Press Releases

Most newspapers publish events calendars and most local radio stations broadcast listings of events in their listening area. Inclusion in these listings is usually free, provided the event is open to the public and put on by a not-for-profit entity (most participatory dance and music events fall into this category). To have your event included, you need to write a press release and send it to the station or paper in time to meet their publication deadlines. This can be a great way to reach a wide audience with an announcement of your event. Here's how to do it. 

Develop a Mailing List

Newspapers: Look for publications in your area, including arts/culture weeklies, the local newspaper, smaller independent papers, and local or regional cultural magazines. Find an email address for each where you can submit calendar listings. Usually an email address will be listed somewhere on the publications' web site, but you may need to call and ask specifically for their guidelines on submission. Find out the deadline for submissions, how far in advance they like to receive them, and whether they accept photos as email attachments.

Radio Stations: Look for radio stations in your area, especially public radio, college radio, and community radio stations. Find an email address on the station's web site for submitting Public Service Announcements (PSAs) or calendar listings. If the station has a folk music, world music, or other relevant show, contact the host of that show to ask if s/he has an event calendar. Again, you may need to call the station to ask about submission deadlines.

Compile the email addresses into a list so you can easily send your press release to all of them at once.

Writing the press release

A press release should be short and to the point while conveying relevant information about the event. The first one or two sentences should answer the very basic questions: what, where, when, who. Additional sentences can describe the event in more detail, provide brief directions, and encourage beginners to attend. The last sentence should tell people what to do to learn more, with email, web and phone contact information. Two paragraphs is a good target length for a regular (monthly/weekly) event; longer may be appropriate for a special event (ball, weekend, etc.) You can also include media contact information (who the paper/station should get in touch with if they have any questions) at the end of the email.

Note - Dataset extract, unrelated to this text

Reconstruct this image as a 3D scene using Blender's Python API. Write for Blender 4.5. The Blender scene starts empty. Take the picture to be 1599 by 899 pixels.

Newspapers may publish photos of the performers or of the dance style if they are available, but DON'T EMAIL ATTACHMENTS unless you have confirmed that they can and will receive them. You can opt to provide links to a location online where high resolution print quality photos can be downloaded. Feel free to include flowery prose about the wonderful performers if you want, but be aware that most of it may be edited out by the paper or radio station.

Putting it All Together

Once you have your mailing list assembled and your press release written, figure out the most appropriate time frame for sending publicity emails depending on everyone's deadlines. You may need to do several batches, for example radio stations and monthly publications one month ahead, weekly or daily publications two weeks ahead. Send it all off, and double check that the papers actually publish your listing. If they don't, follow up with a phone call to see what went wrong.